Saturday, November 25, 2006

Watts Riot Started After CHP Officer's DUI Stop And Batton Hit On African American

This is a point of fact worth noting for history. Read this post from "White Privlege":

excerpt from “40th Anniversary of Watts,” DemocracyNow.org, 8/11/05

Today marks the 40th anniversary of the Watts uprising in Los Angeles. A white California Highway Patrol officer named Lee Minikus pulled over 21(twenty-one) year-old Marquette Frye, who was black, on suspicion of drunk driving. Frye had been driving in the car with his brother and additional officers were soon called to the scene. Rena Frye, the mother of the two boys showed up as well and eventually all three members of the Frye family were arrested. As the officers questioned them, the police hit the brothers with their baton.

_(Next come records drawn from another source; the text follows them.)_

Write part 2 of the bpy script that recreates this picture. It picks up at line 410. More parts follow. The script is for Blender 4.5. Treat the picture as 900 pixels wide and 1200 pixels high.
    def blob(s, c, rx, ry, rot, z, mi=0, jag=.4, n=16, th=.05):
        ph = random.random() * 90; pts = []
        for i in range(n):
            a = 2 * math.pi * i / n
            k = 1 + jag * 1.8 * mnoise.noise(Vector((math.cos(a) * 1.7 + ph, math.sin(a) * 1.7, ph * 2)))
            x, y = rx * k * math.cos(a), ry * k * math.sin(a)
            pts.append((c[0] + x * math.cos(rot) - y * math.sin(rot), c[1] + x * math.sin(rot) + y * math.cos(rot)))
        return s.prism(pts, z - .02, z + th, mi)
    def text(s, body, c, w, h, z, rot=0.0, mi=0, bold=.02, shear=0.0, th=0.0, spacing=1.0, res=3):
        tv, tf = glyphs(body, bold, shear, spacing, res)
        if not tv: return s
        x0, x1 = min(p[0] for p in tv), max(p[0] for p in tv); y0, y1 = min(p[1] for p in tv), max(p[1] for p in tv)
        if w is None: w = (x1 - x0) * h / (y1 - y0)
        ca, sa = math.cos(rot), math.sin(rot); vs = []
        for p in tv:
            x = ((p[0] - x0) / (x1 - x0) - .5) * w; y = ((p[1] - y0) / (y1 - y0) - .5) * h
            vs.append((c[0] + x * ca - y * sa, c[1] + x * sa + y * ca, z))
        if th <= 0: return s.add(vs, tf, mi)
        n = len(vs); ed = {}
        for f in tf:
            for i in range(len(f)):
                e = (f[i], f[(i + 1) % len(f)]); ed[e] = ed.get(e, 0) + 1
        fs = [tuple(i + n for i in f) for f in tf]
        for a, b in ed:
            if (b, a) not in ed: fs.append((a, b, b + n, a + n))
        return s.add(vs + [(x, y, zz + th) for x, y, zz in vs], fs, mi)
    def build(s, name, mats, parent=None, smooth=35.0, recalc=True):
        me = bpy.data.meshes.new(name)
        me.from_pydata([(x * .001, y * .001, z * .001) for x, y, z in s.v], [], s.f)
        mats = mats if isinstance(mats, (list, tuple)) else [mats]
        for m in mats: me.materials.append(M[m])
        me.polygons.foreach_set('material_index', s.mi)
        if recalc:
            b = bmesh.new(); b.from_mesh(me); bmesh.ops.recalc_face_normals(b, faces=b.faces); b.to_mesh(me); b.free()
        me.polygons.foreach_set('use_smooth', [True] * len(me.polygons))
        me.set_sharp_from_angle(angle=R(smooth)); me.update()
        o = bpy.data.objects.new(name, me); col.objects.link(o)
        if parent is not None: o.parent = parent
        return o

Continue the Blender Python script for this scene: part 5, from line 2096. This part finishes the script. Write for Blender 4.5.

The crowd grew increasingly angry and a confrontation began that led to six days of rioting leaving 34 people dead, 1000 wounded and 4000 people arrested. The Watts uprising sheparded in a new more militant era of the civil rights movement as African-Americans took to the streets in a mass protest against white economic exploitation and police brutality. The Black Panther Party for Self Defense was formed in Oakland, California less then a year after the rebellion. Yesterday, a report was presented to Los Angeles Mayor Antonio Villaraigosa and police chief William Bratton by the Los Angeles Urban League and the United Way titled “The State of Black Los Angeles.” The report found that, 40 years after Watts, African-Americans continue to face many of the same conditions they faced in LA forty years ago. They point to the fact that in L.A, African Americans still have the lowest household income in the city, are far more likely to go prison and are searched by the Los Angeles Police Department at four times the rate of whites.


It's really sad to see that over 40 years the relationship between CHP and Blacks and in this case other law enforcement organizations, has not really changed. Remember, the CHP was the target of a successful racial profiling lawsuit in 2003.